I’ve been saying this for a long time now: plug-in electric vehicles will be a nightmare for people without a garage or dedicated parking space. Now the credentialed media are noticing as well:
Extension cords across sidewalks: Charging an electric vehicle in Philly is a challenge
Electric vehicle owners without dedicated parking spaces stretch wires, and the limits of legal codes, to keep their EVs charged.
by Andrew Maykuth | Thursday, October 13, 2022
Anthony Wong and Robert Berkowitz waited several years for a back-ordered Tesla, the popular electric vehicle brand. By the time the new car was delivered in 2018, Philadelphia had canceled its controversial program to set aside curbside parking spots for EVs. That left the Bella Vista residents with few options for charging their new Tesla at home.
Like many urban EV owners without off-street parking, Wong and Berkowitz improvised. They’re retired and say they have more time to charge the Tesla’s battery at public charging stations at such destinations as stores or casinos.
“If we drove the car every day for work, then we might need to charge overnight to keep the car going,” Wong said.
But sometimes they need to charge their car at home. Their solution: Run a cable out the second-floor window of their rowhouse to their car parked in the street. They prop the cable atop a street sign to allow pedestrians to pass underneath. “It’s not really that noticeable, and it’s not in somebody’s way,” Wong said.
While it is, perhaps, not in anybody’s way, it’s also not legal, though nobody has been enforcing that law.
Philadelphia had a short-lived program which allowed electric vehicle owners to get a reserved EV parking space in front of their homes, but neighbors quickly complained that this was an undeserved perquisite for EV owners, the vast majority of whom were financially well off. The Inquirer reported that only 68 of these spaces were created before the program was canceled. And here’s the clincher:
Our Betters, you see, don’t want the peons to have their own vehicles, but to be packed on Southeastern Pennsylvania Transit Authority buses and trains, to SEPTA stations filled with litter and used needles, drug addicts getting high, homeless people sheltering there, and a rising crime rate. We have previously noted the Allegheny Avenue SEPTA station in Kensington, with its open-air drug markets, which the city and Philadelphia Police are simply ignoring.After the city abandoned its EV parking program, a task force recommended that the city encourage the use of mass transit and the buildout of public charging stations rather than use its scarce resources to support private electric vehicles.
“In the grand scheme of sustainable transportation priorities, personal vehicles are still kind of low in the hierarchy in terms of what we want to be encouraging people to do,” said Christine Knapp, the city’s former sustainability director. “I don’t think anyone’s vision of a truly sustainable city 30 years from now is that we have the same number of cars on the road as we do now, but they’re running on electricity instead of gas.”
Christine Knapp, I would guess, doesn’t live in the Philadelphia Badlands, so notorious that it was once actually a part of Google Maps, though later removed, removed for telling a politically incorrect truth.

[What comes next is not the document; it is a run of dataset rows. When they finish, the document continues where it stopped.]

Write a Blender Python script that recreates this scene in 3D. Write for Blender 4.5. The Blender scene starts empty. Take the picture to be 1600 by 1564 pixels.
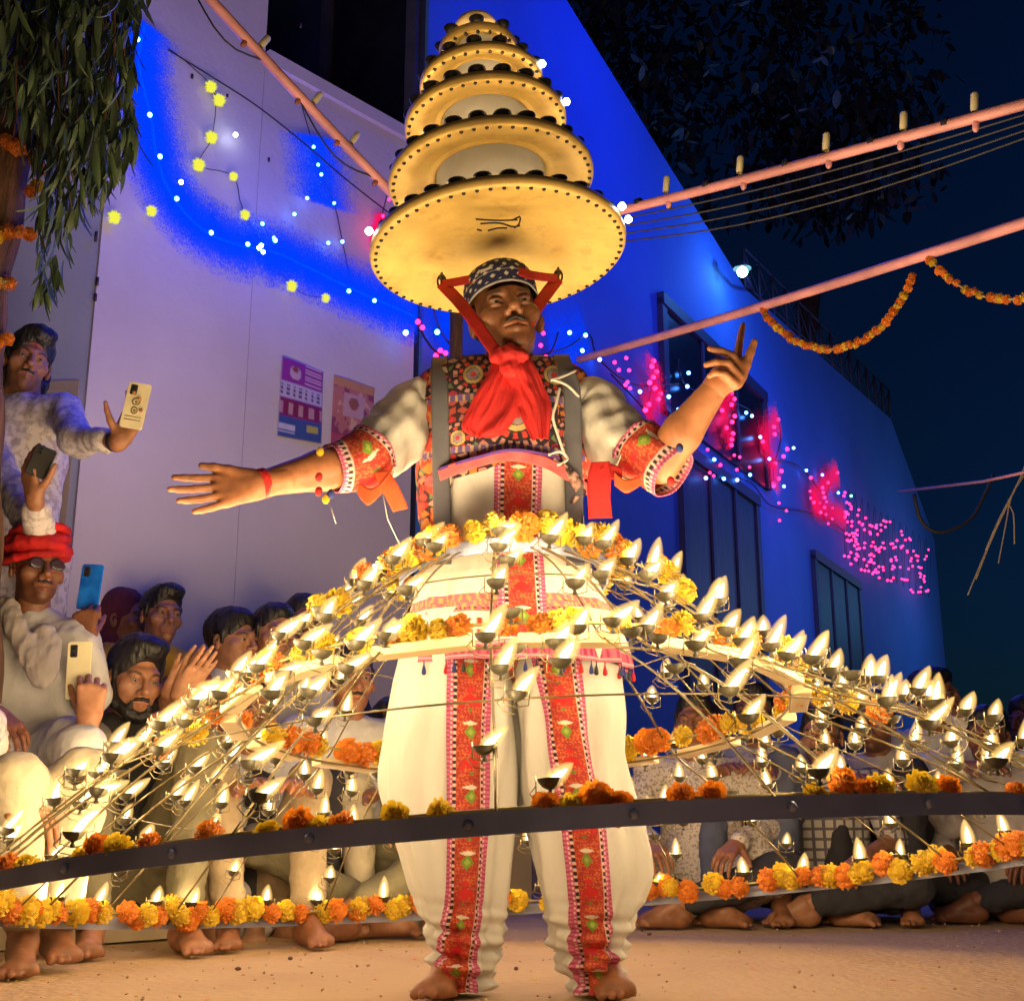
import bpy, bmesh, math, random
import numpy as np
from mathutils import Vector, Matrix, noise as mnoise
random.seed(7); RNG = np.random.default_rng(7)
SC = bpy.context.scene; COL = SC.collection
PI = math.pi

# ------------------------------------------------------------------ camera
F, CAMH = 1950.0, 0.328                       # focal length in photo pixels (1600 wide), camera height
TH = math.atan((1300-782)/F)                  # pitch: horizon near the bottom of the frame
cam = bpy.data.cameras.new('camera'); camo = bpy.data.objects.new('camera', cam); COL.objects.link(camo)
camo.location = (0, 0, CAMH); camo.rotation_euler = (PI/2+TH, 0, 0)
cam.sensor_width = 36; cam.sensor_fit = 'HORIZONTAL'; cam.lens = F/1600*36
cam.clip_start = 0.05; cam.clip_end = 600
SC.camera = camo
# ------------------------------------------------------------------ night sky, warm front light, exposure
W = bpy.data.worlds.new('World'); SC.world = W; W.use_nodes = True
wn = W.node_tree.nodes; wl = W.node_tree.links
sky = wn.new('ShaderNodeTexSky'); sky.sky_type = 'NISHITA'; sky.sun_disc = False
sky.sun_elevation = math.radians(-2.5); sky.sun_rotation = math.radians(75)
bg = wn['Background']; bg.inputs['Strength'].default_value = 0.15
tint = wn.new('ShaderNodeMix'); tint.data_type = 'RGBA'; tint.blend_type = 'MULTIPLY'; tint.inputs[0].default_value = 1
tint.inputs[7].default_value = (.05, .30, 1.0, 1)                 # the camera's deep blue night balance
wl.new(sky.outputs[0], tint.inputs[6]); wl.new(tint.outputs[2], bg.inputs['Color'])
sun = bpy.data.lights.new('sun', 'SUN'); sun.energy = 0.18; sun.angle = math.radians(35); sun.color = (1, .68, .46)   # the warm, broad light of the street behind the camera
suno = bpy.data.objects.new('sun', sun); COL.objects.link(suno); suno.rotation_euler = (math.radians(70), 0, math.radians(-8))
SC.view_settings.view_transform = 'Standard'; SC.view_settings.look = 'None'
SC.view_settings.exposure = 0.12; SC.view_settings.gamma = 1.0; SC.view_settings.use_curve_mapping = False
SC.cycles.use_denoising = True
SC.cycles.max_bounces = 6; SC.cycles.diffuse_bounces = 3; SC.cycles.glossy_bounces = 3; SC.cycles.transparent_max_bounces = 40
SC.cycles.sample_clamp_indirect = 3.0
SC.cycles.caustics_reflective = False; SC.cycles.caustics_refractive = False

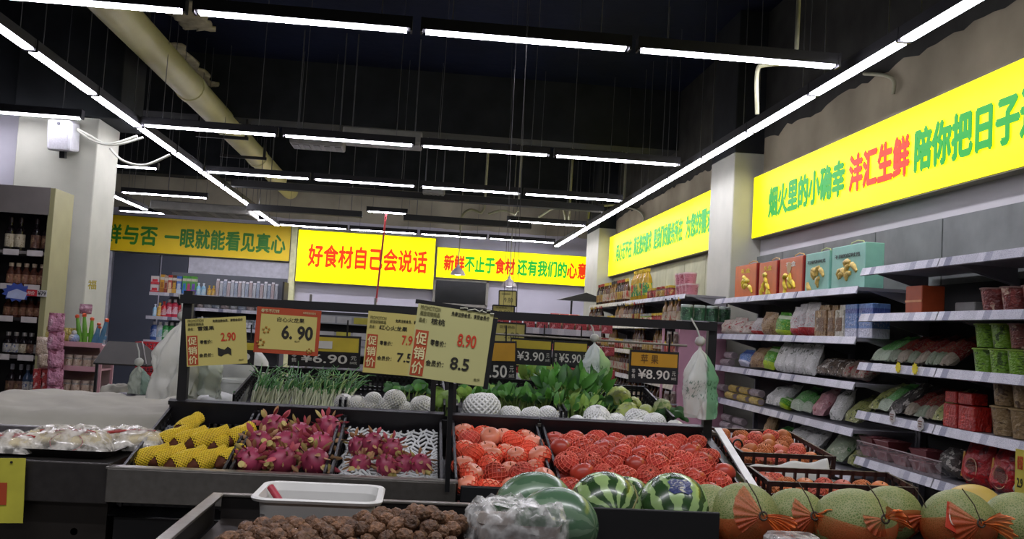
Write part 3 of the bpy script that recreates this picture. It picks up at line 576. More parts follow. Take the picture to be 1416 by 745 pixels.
for i, (pl, pr) in enumerate(((1316, 1350), (1355, 1394))):
    a, e = at(pl, 650, X=NX+.05), at(pr, 650, X=NX+.05); w = abs(a.y-e.y)
    r = thing('red_food_bag', f'big glossy red bag with a clear round window, {("left", "right")[i]} of two', 'food bag', (NX+.13, (a.y+e.y)/2, .892), FACE, rot=(-.12, 0, FACE))
    put(pillow_mesh(w*1.05, .235, .13, P_['redbag'], 5+i), 'bag', r); 
    MB().ball((.01, -.058, .08), (.055, .018, .055), 16, 8).build('window', P_['maroon2'], r)
    b = MB(); b.tube([(.01+.058*math.cos(q*PI/8), -.062, .08+.058*math.sin(q*PI/8)) for q in range(17)], .003, 5); b.build('window_rim', M('rim_cream', '#c9a07a', .4), r)
    MB().box((-w*.33, -.052, .1), (.014, .004, .13)).build('side_print', M('print_yellow', '#c9952a', .5), r)
place('bag', 1394, 1412, 660, .87, .16, P_['palegreen'], 'pale green bag right of the red bags', .1, -.2)
r = thing('price_card', 'tall yellow price card at the right edge of the picture', 'price card', at(1411, 655, X=2.76), FACE); MB().box((0, 0, 0), (.075, .003, .22)).build('card', M('card_yellow_d', '#b9ad3a', .6), r)
text(r, '促销', (-.02, -.002, .02), (1, 0, 0), U, .04, .06, M('card_red', '#b8431c', .5)); text(r, '2.9', (-.02, -.002, -.06), (1, 0, 0), U, .04, .04, M('card_ink', '#2d2a16', .5))

# ================================================================ far bottle gondola along the right wall
strip_f = label_strip('price_strip_far'); fb = M('far_back', '#33312d', .7)
wall_unit('far wall gondola full of sauce bottles beyond the pink end panel', 'bottle_gondola', 9.3, 14.7, 2.5, 3.0, [(2.0, .4), 1.70, 1.40, 1.10, .8, .5], 2.0, fb, 1.08, strip_f)
r = thing('pink_end_rack', 'pink end rack standing before the bottle gondola', 'rack', (2.72, 9.17, 0))
MB().box((0, .0, .87), (.46, .05, 1.74)).build('end_panel', pink_m, r); MB().box((0, -.05, 1.75), (.5, .2, .02)).build('top_shelf', shelf_m, r)
for z in (.95, 1.25, 1.52): MB().box((-.3, 0, z), (.15, .1, .015)).build('side_shelf', shelf_m, r)
for x in (-.37, -.24): MB().box((x, .05, .87), (.02, .02, 1.74)).build('side_post', pink_m, r)
for k, z in enumerate((.958, 1.258, 1.528)):
    for i in range(2):
        j = thing('seasoning_jar', f'small dark seasoning jar, {("left", "right")[i]} one on the {("lower", "middle", "upper")[k]} pink side shelf', 'jar', (2.39+.065*i, 9.15, z)); MB().lathe([(0, 0), (.027, 0), (.027, .08), (.02, .095)], 10).build('glass', pack('film_season', '#6b5a4f', '#a2958a', '#4a2f2a', 7), j); MB().lathe([(.022, .093), (.022, .115), (0, .115)], 10).build('cap', M('cap_dark', '#a9a39a', .4), j)
gc = pack('film_greencan', '#2f5a3c', '#1d3a28', '#5f8a66', 5); gl = M('can_lid', '#9aa59c', .4)
for i in range(4):
    j = thing('tea_canister', f'green canister on the pink rack, {ORD[i]} from the left', 'canister', (2.54+.125*i, 9.12, 1.761)); MB().lathe([(0, 0), (.056, 0), (.058, .01), (.058, .12), (.054, .13)], 16).build('body', gc, j); MB().lathe([(.057, .125), (.057, .145), (.05, .15), (0, .15)], 16).build('lid', gl, j)
def bottle_mesh(kind, mats):
    b = MB()
    if kind == 'slim': b.lathe([(0, 0, 0), (.030, 0, 0), (.031, .04, 1), (.031, .12, 0), (.026, .16, 0), (.012, .19, 0), (.012, .215, 2), (.014, .215, 2), (.014, .245, 2), (0, .245, 2)], 10)
    elif kind == 'oil': b.lathe([(0, 0, 0), (.05, 0, 0), (.052, .05, 1), (.052, .17, 0), (.045, .22, 0), (.02, .27, 0), (.02, .28, 2), (.024, .28, 2), (.024, .31, 2), (0, .31, 2)], 12)
    elif kind == 'jar': b.lathe([(0, 0, 0), (.036, 0, 0), (.037, .02, 1), (.037, .075, 0), (.032, .09, 2), (.035, .092, 2), (.035, .112, 2), (0, .113, 2)], 12)
    elif kind == 'tub': b.lathe([(0, 0, 0), (.05, 0, 1), (.058, .1, 1), (.06, .1, 2), (.06, .115, 2), (0, .116, 2)], 12)
    elif kind == 'pump': b.lathe([(0, 0, 0), (.04, 0, 0), (.042, .03, 1), (.042, .12, 0), (.03, .16, 0), (.014, .17, 2), (.014, .2, 2), (.02, .2, 2), (.02, .22, 2), (0, .22, 2)], 10)
    elif kind == 'wide': b.lathe([(0, 0, 0), (.045, 0, 0), (.05, .05, 1), (.05, .15, 0), (.042, .19, 0), (.02, .21, 2), (.022, .22, 2), (.02, .25, 2), (0, .25, 2)], 12, sy=.65)
    return b.mesh(kind+'_bottle', mats)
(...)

She probably doesn’t have to take the SEPTA 30th Street Station, not near Kensington, but Drexel University.
Philadelphia is a rowhouse city, filled with working-class neighborhoods built a hundred years ago, with little in the way of parking. The Patricians have it a bit better than the plebeians, with parking garages for Center City high rise condos, and single-family homes with private driveways and garages in Chestnut Hill. They’ll have their dedicated parking spaces with protected charging stations, so they can advocate electric cars.
The rest of the people? Too bad, so sad, must suck to be them!
Note how they profile a gay Jewish-Chinese couple. How cute.
At least they can both agree on where to go for dinner.